In Summary

  • Opinion piece for The Australian by Professor Mirko Bagaric, Dean of Law, Swinburne University of Technology

Last year was yet another in which activists were quick to jump on to fashionable causes such as rights in the form of privacy and freedom of expression and religion.

Passed over yet again was a brutal practice in this country that should have rights campaigners shouting in unison, one that should shame Australia as a nation and that, remarkably, is worsening: the systematic and deliberate mass incarceration of indigenous offenders undermines Australia’s human rights credibility around the world.

One in 50 indigenous people is in prison. The indigenous incarceration rate is 1949 per 100,000 adult population. It is 168 per 100,000 non-indigenous Australians.

The cruel manner in which the criminal justice system treats indigenous Australians is compounded by the fact that on a range of other social and economic measures, they are the most disadvantaged people in our community.

The problem of indigenous prisoner over-representation is not new. Nor is it a problem that is under-reported. The problem has been described as “a national disgrace and international embarrassment” by the Law Council of Australia. NSW Attorney-General Mark Speakman said there was “no question that the level of indigenous incarceration in Australia continues to be a national tragedy and a major concern to the NSW government”. Former federal attorney-general George Brandis also called indigenous over-incarceration a “national tragedy”.

The federal government commissioned (another) report into the problem, Pathways to Justice, more than a year ago. That document made more than 30 recommendations. They have not been acted on and, in any event, the recommendations are vague and lacking in specifics to make any concrete difference. Further, in 2013 the High Court in Bugmy v The Queen held that extreme social and economic disadvantage can mitigate a sentence’s severity.

So there has been no end of good intentions for ameliorating the problem of indigenous over-incarceration. But all these fine words, proposals for reform, and hopes for a fairer future have amounted to nothing. Not a single indigenous person will ever be spared an unjustified prison term if we just wish for it. We have not achieved zero on this issue. Indeed, we have achieved less. Things are going backwards.

For all the political and community concern about fixing the indigenous incarceration crisis, the number of indigenous prisoners is rising. There are 3 per cent more indigenous people in prison than a year ago. Worse still, the rate of indigenous incarceration has risen by almost half in the past decade.

The mass incarceration of indigenous Australians is the most serious human rights crisis of our nation and our time. Imprisonment is the most coercive and harshest sanction that we as a community impose on individuals. It can destroy much of what is meaningful to a person’s life. It can also significantly set back the interests and flourishing of family members of prisoners. We are well past the time for immediate reforms that will start working today.

More meetings by well-intentioned public servants, leading to expansive, glossy reports with their dot-point executive summaries and indexes, and long thank-you lists and copious superbly formatted footnotes, are not action.

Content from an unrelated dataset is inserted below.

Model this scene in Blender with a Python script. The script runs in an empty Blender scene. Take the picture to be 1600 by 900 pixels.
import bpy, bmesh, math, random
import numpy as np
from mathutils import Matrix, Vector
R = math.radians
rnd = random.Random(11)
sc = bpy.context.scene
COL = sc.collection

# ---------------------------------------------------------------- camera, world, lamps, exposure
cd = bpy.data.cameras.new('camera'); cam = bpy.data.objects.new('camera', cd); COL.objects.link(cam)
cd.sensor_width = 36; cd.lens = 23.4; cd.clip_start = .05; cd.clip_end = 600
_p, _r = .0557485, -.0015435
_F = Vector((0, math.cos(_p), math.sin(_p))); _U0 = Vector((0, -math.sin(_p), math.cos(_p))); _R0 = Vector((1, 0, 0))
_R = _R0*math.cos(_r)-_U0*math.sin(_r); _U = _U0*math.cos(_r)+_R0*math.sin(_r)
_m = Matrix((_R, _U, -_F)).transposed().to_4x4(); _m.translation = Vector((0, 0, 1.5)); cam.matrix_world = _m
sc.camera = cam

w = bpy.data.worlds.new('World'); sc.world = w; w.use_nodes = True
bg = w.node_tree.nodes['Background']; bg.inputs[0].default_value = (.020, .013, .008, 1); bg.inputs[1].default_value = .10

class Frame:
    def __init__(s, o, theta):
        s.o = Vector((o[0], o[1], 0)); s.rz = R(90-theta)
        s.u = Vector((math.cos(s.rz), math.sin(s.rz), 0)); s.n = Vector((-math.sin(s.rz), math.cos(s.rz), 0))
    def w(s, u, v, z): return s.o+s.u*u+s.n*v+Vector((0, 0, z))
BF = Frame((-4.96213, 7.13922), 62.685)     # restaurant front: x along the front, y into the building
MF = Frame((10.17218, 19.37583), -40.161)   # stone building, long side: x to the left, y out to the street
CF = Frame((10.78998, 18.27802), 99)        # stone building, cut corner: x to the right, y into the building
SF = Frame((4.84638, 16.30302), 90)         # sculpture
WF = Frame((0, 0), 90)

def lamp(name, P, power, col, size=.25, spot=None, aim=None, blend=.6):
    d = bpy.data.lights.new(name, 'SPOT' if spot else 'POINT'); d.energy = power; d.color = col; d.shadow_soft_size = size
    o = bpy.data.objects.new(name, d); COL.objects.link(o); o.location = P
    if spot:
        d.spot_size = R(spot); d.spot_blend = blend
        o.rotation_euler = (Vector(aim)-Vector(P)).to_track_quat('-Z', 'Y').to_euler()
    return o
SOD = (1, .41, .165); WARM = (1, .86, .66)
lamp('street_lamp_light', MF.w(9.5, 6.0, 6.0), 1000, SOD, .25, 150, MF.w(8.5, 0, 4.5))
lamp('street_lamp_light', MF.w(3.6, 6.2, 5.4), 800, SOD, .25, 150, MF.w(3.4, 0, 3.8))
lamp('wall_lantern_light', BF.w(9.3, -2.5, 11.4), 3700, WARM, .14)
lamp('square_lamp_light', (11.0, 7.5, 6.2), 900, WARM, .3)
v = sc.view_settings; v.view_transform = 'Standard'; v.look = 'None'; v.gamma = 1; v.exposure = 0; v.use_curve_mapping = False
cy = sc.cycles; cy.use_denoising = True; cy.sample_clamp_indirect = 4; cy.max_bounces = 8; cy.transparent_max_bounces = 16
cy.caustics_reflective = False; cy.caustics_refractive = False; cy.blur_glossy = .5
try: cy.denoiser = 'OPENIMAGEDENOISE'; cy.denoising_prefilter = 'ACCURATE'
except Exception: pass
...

It is almost the opposite.

The best approach to reducing the unfair and discriminatory burden that our criminal justice system inflicts on indigenous Australians (who are about twice as likely to be imprisoned even for the same offence as non-indigenous offenders) is to provide a concrete mathematical sentencing discount for such offenders.

The discount that is appropriate is 25 per cent. The reason for this figure is that it is roughly the same as that conferred for an early guilty plea in most Australian jurisdictions and experience has shown that the discount is substantial enough to change behaviour (for example, encourage guilty pleas) but not so large as to undermine the integrity of the sentencing system. The need to reduce indigenous prison numbers is more compelling than the desire to encourage more guilty pleas.

Given the total lack of effective action to reduce indigenous prison numbers, this reform proposal should be extended to serving prisoners. All indigenous prisoners should have their sentence reduced by a quarter. This would mean that indigenous prisoners who have completed three-quarters or more of their prison term should be immediately released from custody.

It may sound a drastic step to retrospectively cut the length of prison terms, but it is not unprecedented. In response to the mass incarceration crisis in the US, federal legislatures passed the First Step Act in December 2018, which retrospectively reduces prison terms for thousands of federal prisoners who are incarcerated for nonviolent offences. Moreover, the incarceration rate of African-Americans has dropped by more than 30 per cent in recent years.

It is a stain on our international reputation that we now imprison a higher portion of indigenous Australians than a supposedly more racially divided America imprisons African-Americans. The distrust and anger generated among Australians over this obvious injustice is completely understandable.

The recommendation to reduce prison terms for indigenous offenders by 25 per cent might sound like a blunt instrument for change. But it will work to reduce indigenous prison numbers by approximately the same percentage. The result will be greatly improved lives for so many indigenous offenders, their families and their communities. Indeed, for us all. The social dividend would greatly outweigh what some might see as the costs of this proposal, especially when no one seems to have workable alternative solutions. We are past the point of relying on good intentions to fix anything.